Posts Tagged ‘self-determination’

Each Monday, Buffalo Post – along with numerous other websites and newspapers – features former Seattle Post-Intelligencer Editorial Page editor Mark Trahant’s columns on Indian Country and health care.

As if that isn’t enough to keep Trahant busy, he’s also been writing a book: “The Last Great Battle of the Indian Wars: Henry M. Jackson, Forrest J. Gerard and the campaign for the self-determination of America’s Indian tribes.”

Amazon describes it thusly, here:

battle

    It’s a preposterous title: “The Last Great Battle of the Indian Wars.” How can that be? Well, there were two great battles in our era: The defeat of termination and the campaign for self-determination. First, a terrible, disastrous policy had to be rejected – and then it had to be replaced by a new progressive policy course for American Indians and Alaska Natives. This is the context for this story about Henry “Scoop” Jackson and Forrest Gerard. Team Jackson and Gerard so changed the landscape of Indian Affairs that virtually every member of the body politic today agrees with the premise that American Indians and Alaska Natives have the right to govern themselves.

Self-determination is a topic that’s been much in the news the past week, what with the Iroquois Nationals’ ultimately unsuccessful fight to travel overseas to the World Lacrosse Tournaments on their Haudenosaunee Confederacy passports.

The incident captured the attention of a lot of people, some of whom will no doubt want to learn more on the subject.
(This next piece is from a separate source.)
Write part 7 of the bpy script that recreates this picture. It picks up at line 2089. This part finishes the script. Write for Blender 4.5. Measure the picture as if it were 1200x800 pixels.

Trahant’s book is wonderfully timed.

The book has its own Facebook page, where you’ll find this review by Pete Jackson that includes the following:

    [Trahant] leavens analysis of his hero and friend, Forrest Gerard, with enough anecdotes of political horse trading to avoid hagiography. This is a story about failure, hubris, political creativity, and trying, whether sincerely or not, to make things right.

    The final, broader takeaway to Trahant’s book: Politics (but no one tell academe this) is not a science. It’s what makes Trahant’s story as rich as human nature is inscrutable.